Suara.com - Konsorsium gabungan BUMN dan investor Tiongkok belum menyetorkan modal ke Direktorat Jenderal Perkeretaapian Kemenhub sebagai bukti bahwa modal tersebut untuk membangun kereta cepat dari Jakarta ke Bandung.
Hermanto dalam konferensi pers di Jakarta, Senin (7/12/2015), mengatakan bahwa modal tersebut harus dalam bentuk tunai, bukan dalam bentuk tanah dan lainnya.
Modal lahan dari PTPN VIII, lanjut dia, hanya sebuah aset untuk pembangunan jalur.
"Mereka belum memenuhi nilai yang harus dilaporkan kepada kita dan itu masih proses," katanya.
Hermanto mengatakan bahwa tujuan modal tersebut agak proyek tersebut sebagai jaminan tidak terhambat.
"Pemerintah Tiongkok juga sedang mendorong," katanya.
Namun, dia belum menyebutkan besaran yang harus disetorkan ke Kemenhub tersebut.
Hermanto memaparkan saat ini konsorsium badan usaha proyek kereta cepat sedang dibuat. Untuk izin trase, harus memenuhi tata ruang dua provinsi, yakni Pemda DKI Jakarta dan Jawa Barat.
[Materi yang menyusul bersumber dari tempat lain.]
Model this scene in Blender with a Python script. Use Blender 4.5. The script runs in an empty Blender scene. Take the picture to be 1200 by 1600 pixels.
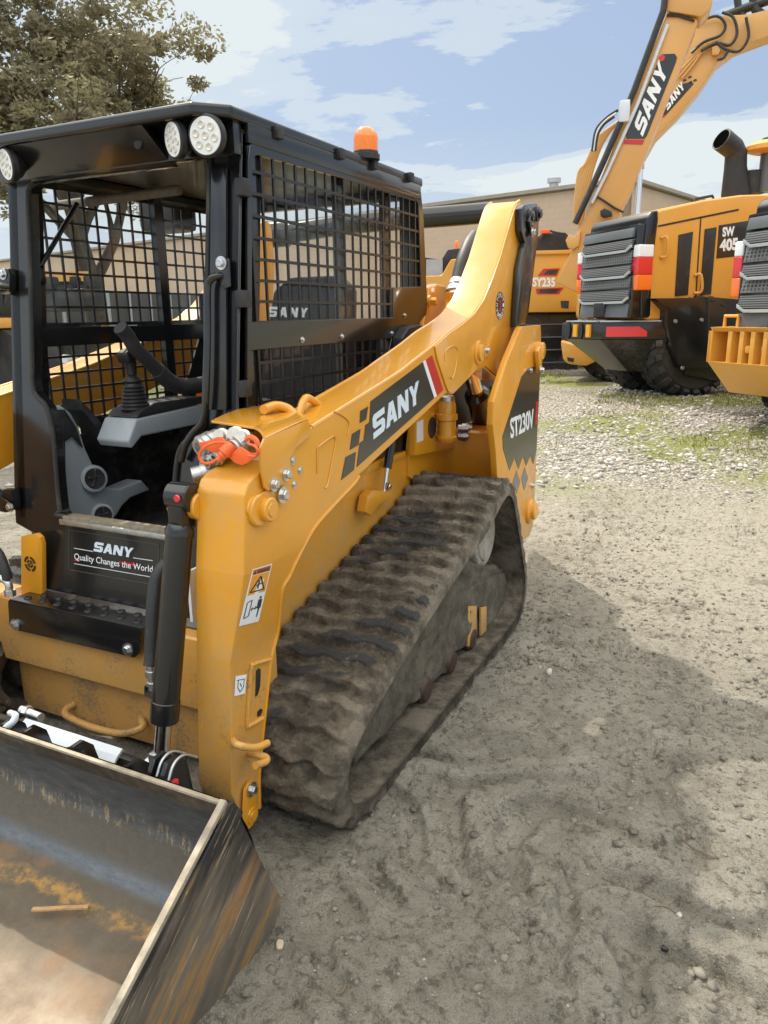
import bpy, bmesh, math, random
import numpy as np
from mathutils import Vector, Matrix
random.seed(7)
rng = np.random.default_rng(11)
SC = bpy.context.scene
COL = SC.collection
R = math.radians

# ---------------------------------------------------------------- camera
CAM_H = 1.5
_a = np.array([1195 - 600, 800 - 487.0]); _b = np.array([-1850 - 600, 800 - 525.0])
F_PX = float((-(_a @ _b)) ** .5)
_Y = np.array([_a[0], _a[1], -F_PX]); _Y /= np.linalg.norm(_Y)
_X = -np.array([_b[0], _b[1], -F_PX]); _X /= np.linalg.norm(_X)
_Z = np.cross(_X, _Y)
W2C = np.column_stack([_X, _Y, _Z])
C2W = W2C.T
cam_d = bpy.data.cameras.new('camera')
cam = bpy.data.objects.new('camera', cam_d)
COL.objects.link(cam)
m4 = Matrix([[*C2W[0], 0], [*C2W[1], 0], [*C2W[2], CAM_H], [0, 0, 0, 1]])
cam.matrix_world = m4
cam_d.sensor_fit = 'AUTO'
cam_d.sensor_width = 36
cam_d.lens = F_PX / 1600 * 36
cam_d.clip_start = .05
cam_d.clip_end = 3000
SC.camera = cam

# ---------------------------------------------------------------- sun, sky, exposure
SUN_DIR = Vector((-.676, .47, 1.0)).normalized()      # towards the sun
sun_d = bpy.data.lights.new('sun', 'SUN')
sun_d.energy = 2.6
sun_d.angle = R(.6)
sun_d.color = (1.0, .93, .80)
sun = bpy.data.objects.new('sun', sun_d)
COL.objects.link(sun)
sun.rotation_euler = SUN_DIR.to_track_quat('Z', 'Y').to_euler()
SC.view_settings.view_transform = 'Standard'
SC.view_settings.look = 'None'
SC.view_settings.exposure = 0.58
SC.view_settings.gamma = 1.0
world = bpy.data.worlds.new('World')
SC.world = world
world.use_nodes = True
_n = world.node_tree.nodes; _l = world.node_tree.links
_n.clear()
wo = _n.new('ShaderNodeOutputWorld'); bg = _n.new('ShaderNodeBackground')
sky = _n.new('ShaderNodeTexSky'); sky.sky_type = 'NISHITA'; sky.sun_disc = False
sky.sun_elevation = math.asin(SUN_DIR.z)
sky.sun_rotation = math.atan2(SUN_DIR.x, SUN_DIR.y)
sky.air_density = 1.0; sky.dust_density = 2.0; sky.ozone_density = 1.0
tc = _n.new('ShaderNodeTexCoord')
sep = _n.new('ShaderNodeSeparateXYZ'); _l.new(tc.outputs['Generated'], sep.inputs[0])
def wmath(op, a, b=None):
    n = _n.new('ShaderNodeMath'); n.operation = op
    for i, v in enumerate((a, b)):
        if v is None: continue
        if isinstance(v, (int, float)): n.inputs[i].default_value = v
        else: _l.new(v, n.inputs[i])
    return n.outputs[0]
zz = wmath('ADD', wmath('MAXIMUM', sep.outputs[2], 0.0), .16)
cx = wmath('DIVIDE', sep.outputs[0], zz); cy = wmath('DIVIDE', sep.outputs[1], zz)
comb = _n.new('ShaderNodeCombineXYZ'); _l.new(cx, comb.inputs[0]); _l.new(cy, comb.inputs[1])
mp = _n.new('ShaderNodeMapping'); _l.new(comb.outputs[0], mp.inputs[0])
mp.inputs['Rotation'].default_value = (0, 0, R(-40)); mp.inputs['Scale'].default_value = (.8, 1.6, 1)
mp.inputs['Location'].default_value = (-16.757, -1.493, 0)
n1 = _n.new('ShaderNodeTexNoise'); n1.inputs['Scale'].default_value = .9; n1.inputs['Detail'].default_value = 9
n1.inputs['Roughness'].default_value = .60; n1.inputs['Distortion'].default_value = .35
_l.new(mp.outputs[0], n1.inputs['Vector'])
rp = _n.new('ShaderNodeValToRGB'); _l.new(n1.outputs['Fac'], rp.inputs[0])
rp.color_ramp.elements[0].position = .468; rp.color_ramp.elements[0].color = (0, 0, 0, 1)
rp.color_ramp.elements[1].position = .556; rp.color_ramp.elements[1].color = (1, 1, 1, 1)
e = rp.color_ramp.elements.new(.484); e.color = (.5, .5, .5, 1)
e = rp.color_ramp.elements.new(.538); e.color = (.55, .55, .55, 1)
# more cloud towards the horizon
hz = wmath('MULTIPLY', wmath('SUBTRACT', .22, sep.outputs[2]), 3.2)
cm = wmath('ADD', rp.outputs['Color'], wmath('MAXIMUM', hz, 0.0))
cm = wmath('MINIMUM', cm, 1.0)
skm = _n.new('ShaderNodeMixRGB'); skm.blend_type = 'MULTIPLY'; skm.inputs[0].default_value = 1
_l.new(sky.outputs[0], skm.inputs[1]); skm.inputs[2].default_value = (1.0, 1.0, 1.0, 1)
blue = _n.new('ShaderNodeMixRGB'); blue.inputs[0].default_value = .75
_l.new(skm.outputs[0], blue.inputs[1]); blue.inputs[2].default_value = (2.65, 3.45, 4.75, 1)   # thin high veil over the blue
mx = _n.new('ShaderNodeMixRGB'); _l.new(cm, mx.inputs[0]); _l.new(blue.outputs[0], mx.inputs[1])
mx.inputs[2].default_value = (5.3, 5.8, 5.95, 1)
# sky gain added overhead and behind the camera, out of view, for more fill light
hi = N_ = _n.new('ShaderNodeMapRange'); hi.interpolation_type = 'SMOOTHSTEP'
_l.new(sep.outputs[2], hi.inputs[0]); hi.inputs[1].default_value = .40; hi.inputs[2].default_value = .68; hi.inputs[3].default_value = 1.0; hi.inputs[4].default_value = 2.3
bk_ = _n.new('ShaderNodeMapRange'); bk_.interpolation_type = 'SMOOTHSTEP'
_l.new(sep.outputs[1], bk_.inputs[0]); bk_.inputs[1].default_value = .1; bk_.inputs[2].default_value = -.5; bk_.inputs[3].default_value = 1.0; bk_.inputs[4].default_value = 1.35
gain = wmath('MULTIPLY', hi.outputs[0], bk_.outputs[0])
wm = _n.new('ShaderNodeMixRGB'); wm.blend_type = 'MIX'
_l.new(wmath('SUBTRACT', hi.outputs[0], 1.0), wm.inputs[0]); _l.new(mx.outputs[0], wm.inputs[1]); wm.inputs[2].default_value = (6.0, 5.9, 5.5, 1); wm.use_clamp = False
mg = _n.new('ShaderNodeVectorMath'); mg.operation = 'SCALE'; _l.new(wm.outputs[0], mg.inputs[0]); _l.new(gain, mg.inputs['Scale'])
_l.new(mg.outputs[0], bg.inputs[0]); bg.inputs[1].default_value = .1
_l.new(bg.outputs[0], wo.inputs[0])

# ---------------------------------------------------------------- tracing helpers
CAMP = np.array([0, 0, CAM_H])
def ray(u, v): return C2W @ np.array([u - 600, 800 - v, -F_PX])
def P(u, v, X=None, Y=None, Z=None):
    """point of the place that lies on the given plane behind photo pixel u, v"""
    d = ray(u, v)
    i, val = (0, X) if X is not None else ((1, Y) if Y is not None else (2, Z))
    s = (val - CAMP[i]) / d[i]
    return Vector(CAMP + d * s)
def PP(u, v, o, n):
    d = ray(u, v); o = np.array(o); n = np.array(n)
    s = ((o - CAMP) @ n) / (d @ n)
    return Vector(CAMP + d * s)
def PX(pts, X): return [P(u, v, X=X) for u, v in pts]

# ---------------------------------------------------------------- materials
def new_mat(name):
    m = bpy.data.materials.new(name); m.use_nodes = True
    nt = m.node_tree; b = nt.nodes['Principled BSDF']
    return m, nt, b
def N(nt, t, **kw):
    n = nt.nodes.new(t)
    for k, v in kw.items():
        if k in n.inputs.keys(): n.inputs[k].default_value = v
        else: setattr(n, k, v)
    return n
def ramp(nt, src, stops):
    r = nt.nodes.new('ShaderNodeValToRGB'); nt.links.new(src, r.inputs[0])
    el = r.color_ramp.elements
    el[0].position, el[0].color = stops[0][0], (*stops[0][1], 1)
    el[1].position, el[1].color = stops[-1][0], (*stops[-1][1], 1)
    for p, c in stops[1:-1]:
        e = el.new(p); e.color = (*c, 1)
    return r.outputs['Color']
def g3(v): return (v, v, v)
def mixc(nt, fac, a, b, mode='MIX'):
    m = nt.nodes.new('ShaderNodeMixRGB'); m.blend_type = mode
    for i, v in enumerate((fac, a, b)):
        if isinstance(v, (int, float)): m.inputs[i].default_value = v
        elif isinstance(v, tuple): m.inputs[i].default_value = (*v, 1) if len(v) == 3 else v
        else: nt.links.new(v, m.inputs[i])
    return m.outputs[0]
def mth(nt, op, a, b=0.0, clamp=False):
    n = nt.nodes.new('ShaderNodeMath'); n.operation = op; n.use_clamp = clamp
    for i, v in enumerate((a, b)):
        if isinstance(v, (int, float)): n.inputs[i].default_value = v
        else: nt.links.new(v, n.inputs[i])
    return n.outputs[0]
def noise(nt, scale, detail=4, rough=.5, vec=None, stretch=None, dist=0):
    n = N(nt, 'ShaderNodeTexNoise', Scale=scale, Detail=detail, Roughness=rough, Distortion=dist)
    if vec is None:
        vec = nt.nodes.new('ShaderNodeNewGeometry').outputs['Position']
    if stretch:
        mp = nt.nodes.new('ShaderNodeMapping'); mp.inputs['Scale'].default_value = stretch
        nt.links.new(vec, mp.inputs[0]); vec = mp.outputs[0]
    nt.links.new(vec, n.inputs['Vector'])
    return n.outputs['Fac']
def bump(nt, b, h, strength=.3, dist=.01):
    n = nt.nodes.new('ShaderNodeBump'); n.inputs['Strength'].default_value = strength
    n.inputs['Distance'].default_value = dist
    nt.links.new(h, n.inputs['Height']); nt.links.new(n.outputs[0], b.inputs['Normal'])
def simple(name, col, rough=.5, metal=0, coat=0, var=.0, scale=8, dust=0.0, dust_col=(.33, .28, .2), bmp=0, emis=None, spec=None, zdust=None):
    m, nt, b = new_mat(name)
    c = tuple(col)
    b.inputs['Roughness'].default_value = rough
    b.inputs['Metallic'].default_value = metal
    b.inputs['Coat Weight'].default_value = coat
    b.inputs['Coat Roughness'].default_value = .08
    if spec is not None: b.inputs['Specular IOR Level'].default_value = spec
    out = None
    if var:
        nz = noise(nt, scale, 5, .6)
        out = ramp(nt, nz, [(.3, tuple(x * (1 - var) for x in c)), (.7, tuple(min(1, x * (1 + var)) for x in c))])
    if dust:
        nz2 = noise(nt, scale * 5, 8, .7)
        nz3 = noise(nt, scale * .35, 3, .6)
        s = mth(nt, 'ADD', mth(nt, 'MULTIPLY', nz2, .6), mth(nt, 'MULTIPLY', nz3, .6))
        if zdust:
            pz = nt.nodes.new('ShaderNodeSeparateXYZ')
            nt.links.new(nt.nodes.new('ShaderNodeNewGeometry').outputs['Position'], pz.inputs[0])
            k = mth(nt, 'MULTIPLY', mth(nt, 'SUBTRACT', zdust[1], pz.outputs[2]), 1 / (zdust[1] - zdust[0]), True)
            s = mth(nt, 'ADD', s, mth(nt, 'MULTIPLY', k, zdust[2]))
        f = ramp(nt, s, [(.60, g3(0)), (.86, g3(dust))])
        out = mixc(nt, f, out if out is not None else c, dust_col)
        rr = mixc(nt, f, g3(rough), g3(.85)); nt.links.new(rr, b.inputs['Roughness'])
        cc = mth(nt, 'MULTIPLY', mth(nt, 'SUBTRACT', 1.0, f), coat); nt.links.new(cc, b.inputs['Coat Weight'])
    if out is not None: nt.links.new(out, b.inputs['Base Color'])
    else: b.inputs['Base Color'].default_value = (*c, 1)
    if bmp: bump(nt, b, noise(nt, scale * 6, 6, .6), bmp, .004)
    if emis:
        b.inputs['Emission Color'].default_value = (*emis[:3], 1); b.inputs['Emission Strength'].default_value = emis[3]
    return m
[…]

"Mereka (badan usaha) meminta izin dari penggunaan lahan masing-masing dalam hal ini Pemprov DKI Jakarta dan Jawa Barat," jelas Hermanto.
Setelah trase ada, Hermanto memaparkan badan usaha juga harus menyerahkan amdal dan desain kereta cepat kepada Kementerian Perhubungan terlebih dahulu.
"Sampai sekarang, desain dan amdal kami belum terima, baru studi yang umum," kata Hermanto.
Selain itu, Hermanto mengatakan bahwa proyek kereta cepat jalur Jakarta-Bandung baru bisa balik modal (break event point) 25 tahun mendatang dari mulai dibangun sekarang.
Menurut dia, hal itu harus dilihat dari pendapatan dan permintaan penumpang kereta yang diprakarsai oleh empat perusahaan BUMN dan investor asal Tiongkok tersebut.
"Hitungan bukunya 25 tahun baru break event point," katanya.
Hermanto memaparkan selama 25 tahun, konsorsium BUMN dan Tiongkok harus menanggung kerugian.
Hal itu ditambah jika penumpang yang menggunakan kereta cepat tidak sesuai dengan target.
"Dua puluh lima tahun, ya, rugi terus," katanya.
Hermanto menambahkan bahwa hal yang sangat membebani proyek kereta cepat adalah anggaran yang begitu besar, mulai dari teknologi hingga infrastruktur membutuhkan biaya banyak.
"Karena modalnya besar sekali untuk biaya operasi dan sebagainya," katanya.